MTRs - a place to get things done…
We don’t go into Microsoft Teams Rooms (MTRs) to have meetings. We go into meeting and teaching spaces to get things done, to make progress, to acquire new knowledge. What does this mean for the room’s design?
As technologists it’s tempting to confuse the medium with the message. It’s too easy to frame the questions that define space design as receptacles we’ll fill with vendors and their technologies. Microsoft talks about room personas, which is a great way of thinking in terms of the workflows and human activities that technology-enabled workspaces support (or are supposed to support). Honestly, day to day this part of the room design is often overlooked.
Stakeholders and budget-holders can be unreliable witnesses in the specification processes as their experiences of the meeting rooms are different to users who walk cold into the room and need to get straight to work. This why Human-Centred Design (and AVIXA's forthcoming UX Design for AV that I'm co-writing) is so important.

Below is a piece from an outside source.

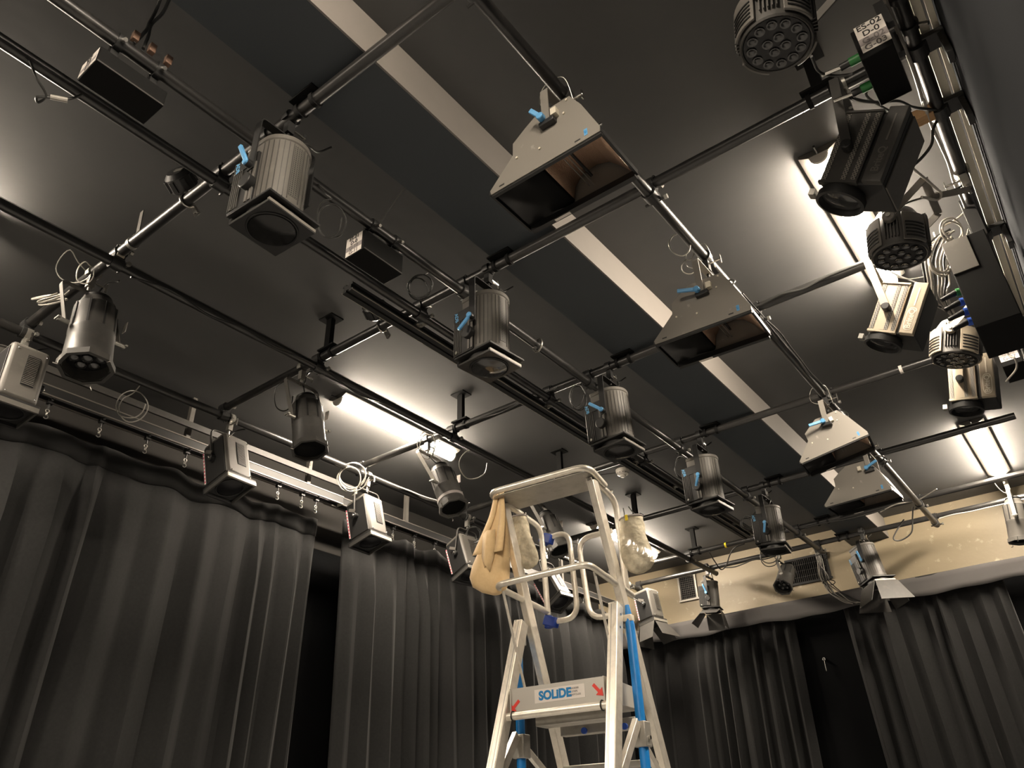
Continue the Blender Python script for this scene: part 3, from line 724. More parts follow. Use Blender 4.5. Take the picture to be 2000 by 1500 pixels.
# ------------------------------------------------------------------ LED par lamps on the right pipe
def led_par(lens, label, pipe_y, tilt=25, yaw=0, shell='lamp_grey', cool='lamp_black', R=0.105):
    """lens = world position of the middle of the lens face; hangs from the right pipe"""
    t = thing('led_par', label, 'stage lamp', (XE, pipe_y, ZL), 0, 'multi-lens lamps on the right pipe')
    lens = Vector(lens) - Vector((XE, pipe_y, ZL))
    m = TR(*lens) @ RZ(yaw) @ RY(tilt)
    P = lambda: MB(m)
    hook_clamp(t, 'y', -1, 'steel_dull')
    body = P().lathe([(0.001, 0.215), (0.05, 0.212), (0.075, 0.195), (R * 0.93, 0.15), (R * 0.98, 0.10), (R, 0.0), (R * 0.96, -0.006), (R * 0.92, -0.004), (R * 0.9, 0.004), (0.001, 0.004)], 36).build('body', cool, t)
    # four broad side shields with horizontal louvres
    for a in (-45, 45, 135, 225):
        q = arc(R + 0.012, a - 24, a + 24, 6); q2 = arc(R + 0.004, a + 24, a - 24, 6)
        sh = P().prism(q + q2, 0.004, 0.135, 'xyz').build('shield', shell, t, 0.002)
        for k in range(5):
            q = arc(R + 0.0155, a - 19, a + 19, 6); q2 = arc(R + 0.010, a + 19, a - 19, 6)
            P().prism(q + q2, 0.018 + k * 0.016, 0.023 + k * 0.016, 'xyz').build('louvre', 'lamp_dark', sh)
    for a in list(range(-12, 13, 6)) + list(range(78, 103, 6)) + list(range(168, 193, 6)) + list(range(258, 283, 6)):
        ca, sa = math.cos(math.radians(a)), math.sin(math.radians(a))
        P().box(((R + 0.004) * ca, (R + 0.004) * sa, 0.09), (0.016, 0.0035, 0.13), RZ(a).to_3x3()).build('fin', cool, body)
    face = P().lathe([(R * 0.9, 0.003), (R * 0.89, -0.002), (0.001, -0.002)], 36).build('lens_plate', 'lens_dark', t)
    pts = [(R * 0.25 * math.cos(i * 2 * PI / 4 + 0.4), R * 0.25 * math.sin(i * 2 * PI / 4 + 0.4)) for i in range(4)]
    pts += [(R * 0.68 * math.cos(i * 2 * PI / 12), R * 0.68 * math.sin(i * 2 * PI / 12)) for i in range(12)]
    for x, y in pts: P().lathe([(0.0155, 0.0), (0.0155, -0.006), (0.012, -0.006), (0.008, -0.0035), (0.001, -0.003)], 14, TR(x, y, 0)).build('lens', 'lens_glass', face)
    # yoke with round side plates
    y0 = R + 0.022; piv = m @ Vector((0, 0, 0.11))
    top = Vector((0, 0, -0.105))
    c1, c2 = piv + Vector((0, -y0, 0)), piv + Vector((0, y0, 0))
    u1, u2 = Vector((piv.x * 0.45, piv.y - y0, max(piv.z + 0.10, -0.13))), Vector((piv.x * 0.45, piv.y + y0, max(piv.z + 0.10, -0.13)))
    b = MB()
    for p, q in ((c1, u1), (u1, u2), (u2, c2)): b.bar(p, q, 0.03, 0.005, (0, 1, 0) if abs((q - p).y) < 0.05 else (0, 0, 1))
    b.bar((u1 + u2) / 2, top, 0.035, 0.006)
    b.build('yoke', shell, t)
    for c, sgn in ((c1, -1), (c2, 1)):
        MB().cyl(c - Vector((0, sgn * 0.012, 0)), c + Vector((0, sgn * 0.014, 0)), 0.024, 18).build('pivot_disc', shell, t, 0.003)
        MB().cyl(c, c + Vector((0, sgn * 0.02, 0)), 0.009, 12).build('pivot_bolt', 'steel_dull', t)
    part_cable(t, [m @ Vector((0, 0, 0.21)), m @ Vector((0.05, 0.03, 0.27)), (-0.04, 0.02, -0.06), (0.02, 0.1, 0.03)])
    return t
led_par((-0.215, 1.66, 3.60), 'multi-lens lamp cut by the top picture edge', 1.80, 8, 10)
led_par((-0.185, 2.93, 3.605), 'dark multi-lens lamp beside the glowing right batten', 3.02, 10, 0)
led_par((-0.180, 3.95, 3.60), 'cream lit multi-lens lamp between the two profile lamps', 4.02, 18, 0, shell='panel_tan_lit')  # tan shell colour carries the lamplight falling on this one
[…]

Meetings and teaching are performative events. We behave in these spaces in ways we wouldn’t elsewhere. We assume roles. Meetings are like church services: for a limited time we behave in certain ways, adopt common understandings. The army officer might lie awake at night consumed with imposter syndrome, but come the morning’s briefing both she and the brigade need her to play the part.
Room design influences behaviours. High-backed chairs without arms or castors speak to the seriousness of the meeting about to take place. They stop the movements that are so distracting to remote participants.
The room design can convey status and even power to remote participants in the way that configuration, finishes and VC cameras are combined, looking through the lens (literally!) of remote participants.
This all speaks to the fact that room design is a process that has to be carefully curated, that the technology specification is an outcome of these processes - and not its driver.